I watched the movie “Contagion” on a recent flight to Asia. It tends to dampen the enthusiasm for culinary adventures.

In reality, it’s a lot more likely that our next global contagion will come from financial markets, and not from some butcher shop in Asia. Everything we know about financial systems points to continued globalization and interdependence. With that comes the near certainty that a systemic crisis in one major market will cause severe consequences in other markets.

Financial crises truly are ill winds that blow no good. As a counterbalance, the need for coordination among regulators, legislators, and others responsible for financial stability has never been higher.

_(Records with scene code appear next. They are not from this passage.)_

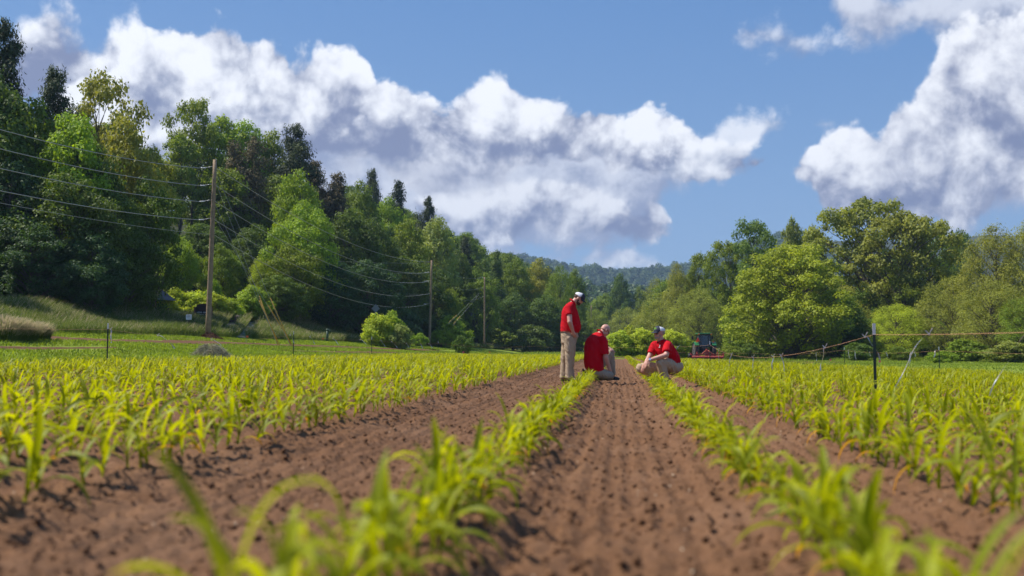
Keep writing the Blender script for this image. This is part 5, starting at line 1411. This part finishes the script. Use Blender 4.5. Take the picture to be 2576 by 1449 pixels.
# far right fence
Q1 = t_post(xl(2362, 49), 49, 1.3, 'far right fence post nearest to the right edge', GP)
Q2 = t_post(xl(2124, 66), 66, 1.3, 'far right fence post left of the nearest right post', GP)
sq = string_line([Vector((Q1.x + .2, 20, Q1.z - .1)), Q1, Q2, Vector((12.5, 96, .45)), Vector((4, 98, .6))], [.1, .15, .2, .1], 'faint string along the far right fence before the right wood')
for k, (px, ln, dx, lab) in enumerate(((2290, .75, -.1, 'bright blue tape on the far right string'), (2300, .3, .2, 'short tape beside the bright blue one'), (2230, .3, .3, 'small tape midway on the far right string'), (2187, .25, .2, 'small tape just behind the nearest right post'),
        (2150, .6, .1, 'hanging tape second right of the far left post'), (2133, .55, .1, 'hanging tape beside the farther right post'), (2052, .6, .05, 'hanging tape left of the farther right post'), (2352, .4, -.2, 'tape tied at the far right fence post'))):
    tape(on_line(sq, px), ln, dx, -.05, lab, 'shiny tapes on the far right string', .026, 40 + k)
# survey flags
m_pink = pbr('pink_flag', (.85, .08, .18), rough=.6); m_orange = pbr('orange_flag', (.85, .16, .03), rough=.6)
for px, D, mt, lab in ((1164, 86, m_pink, 'pink marker flag at the end of the left corn block'), (810, 74, m_orange, 'orange marker flag on the bare strip behind the second left post'), (954, 90, m_orange, 'orange marker flag left of the second utility pole'), (1230, 92, m_orange, 'tiny orange marker flag below the third utility pole'),
        (2087, 78, m_pink, 'pink marker flag left of the farther right post'), (2210, 62, m_pink, 'pink marker flag right of the nearest right fence post'), (619, 56, m_orange, 'orange marker flag near the small white notice')):
    p = ground_at(px, D); root = empty('marker_flag', p); tag(root, lab, 'flag', 'marker flags in the ground')
    mb = MB(); mb.cyl((0, 0, -.05), (0, 0, .5), .004, 6); mb.build('wire_stem', m_galv, root)
    mb = MB(); mb.box((.06, 0, .44), (.13, .004, .11), Matrix.Rotation(.25, 3, 'Z')); mb.build('flag', mt, root)

# ------------------------------------------------------------------ shelter, signs, odds and ends on the bank
m_roof = pbr('slate_grey_roof', (.10, .10, .115), rough=.8, var=.2, vscale=12, bump=.01, bscale=18)
m_post2 = pbr('reddish_timber', (.20, .095, .06), rough=.8, var=.2)
p = ground_at(384, 77); root = empty('roadside_shelter', p); root.rotation_euler.z = R(-18)
tag(root, 'small open shelter with grey pitched roof on timber posts at the wood edge', 'shelter')
for sx in (-1, 1):
    for sy in (-1, 1):
        mb = MB(); mb.box((sx * .85, sy * .75, .85), (.16, .16, 2.0), None, .01); mb.build('post', m_post2, root)
mb = MB(); zz = 1.15
A = [(-1.35, -1.1, 1.72), (1.35, -1.1, 1.72), (.75, 0, 2.65), (-.75, 0, 2.65)]; B = [(x, -y, z) for x, y, z in A]
bm = mb.bm
va = [bm.verts.new(v) for v in A]; vb = [bm.verts.new(B[0]), bm.verts.new(B[1])]
bm.faces.new(va); bm.faces.new((va[3], va[2], vb[1], vb[0])); bm.faces.new((va[1], vb[1], va[2])); bm.faces.new((va[0], va[3], vb[0])); bm.faces.new((va[0], vb[0], vb[1], va[1]))
mb.build('roof', m_roof, root)
mb = MB(); mb.box((0, -.75, 1.62), (1.9, .10, .14)); mb.box((0, .75, 1.62), (1.9, .10, .14)); mb.build('beam', m_post2, root)
m_signb = pbr('dark_brown_sign_board', (.05, .022, .018), rough=.7); m_signk = pbr('black_panel', (.012, .012, .016), rough=.6); m_paint = pbr('white_lettering', (.6, .6, .62), rough=.6)
p = ground_at(509, 74); root = empty('entrance_sign', p); root.rotation_euler.z = R(10)
tag(root, 'dark brown arched entrance sign with faint white lettering beside the nearest pole', 'sign')
pts = [(-.62, 0, .25), (.62, 0, .25), (.62, 0, 1.15), (.45, 0, 1.42), (.18, 0, 1.52), (-.18, 0, 1.52), (-.45, 0, 1.42), (-.62, 0, 1.15)]
mb = MB(); mb.prism(pts, (0, .08, 0)); brd = mb.build('board', m_signb, root)
mb = MB(); mb.box((0, -.012, .66), (1.04, .02, .58), None, .004); pn = mb.build('panel', m_signk, brd)
for sx in (-1, 1): mb = MB(); mb.box((sx * .66, .04, .6), (.10, .12, 1.3)); mb.build('post', m_post2, root)
rl = random.Random(4)
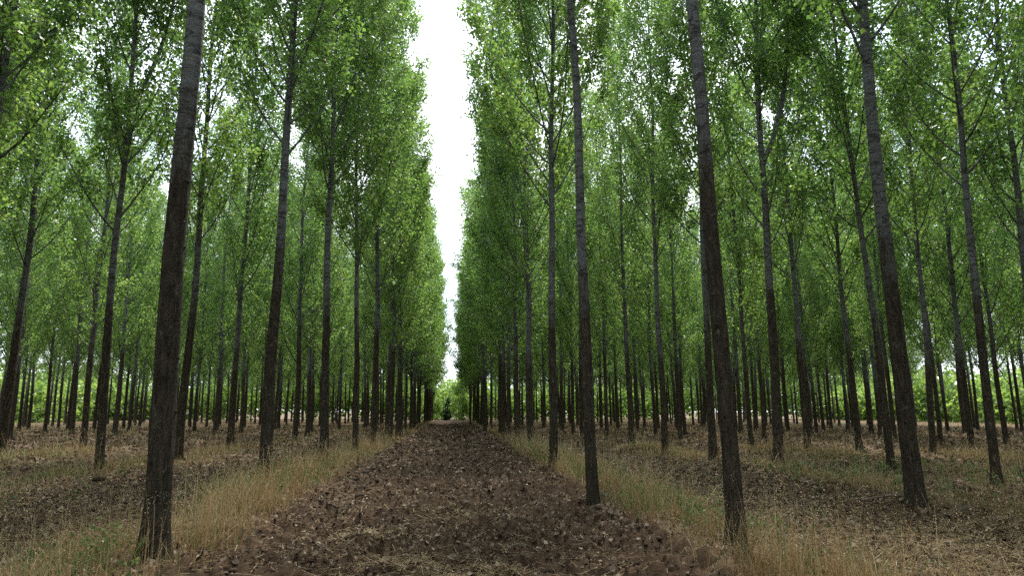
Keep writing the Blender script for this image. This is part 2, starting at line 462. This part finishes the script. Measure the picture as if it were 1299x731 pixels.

The Process Has Already Begun

As a member of the U.S. Systemic Risk Council, I urge a renewed commitment to international coordination on key issues of systemic financial risk. As financial markets struggle to rebuild, it has become all too clear that no one can safely go it alone. Domestic politics and agendas often distract us from the importance of working across borders to build better markets. It is all too easy to “take a pass” on the difficult decisions and compromises required to build international agreements. Waiting until markets unravel or banks fail to take action is a costly mortgage on future investors and taxpayers.

Back in 2009, the Investors’ Working Group (co-sponsored by CFA Institute and the Council for Institutional Investors) highlighted the importance of international coordination. It called for a consensus on key elements of regulation of global markets, players and products—all with the focus on raising standards. The Group of 20 and the Basel Committee on Banking Supervision, among others, also have recognized the fact that uncoordinated regulatory regimes are insufficient to identify and manage global systemic risk. To oversee a capital market in isolation is not only shortsighted, it also increases the vulnerability of our individual and collective economies to virulent and damaging crises.

In Europe, the Financial Stability Board has taken the lead in coordinating the work of national financial authorities and international standard-setting bodies. It has gotten out front in urging authorities to focus on teamwork when mapping out financial market reforms. Some of these recommendations have gained traction with various bodies. Separately, the Bank of England and U.S. FDIC have issued a joint paper on ways to cooperate in dealing with a future crisis in the banking sector. This is a welcome sign, but at the moment it lacks the legal and jurisdictional clarity required to instill confidence that this set of proposals has teeth.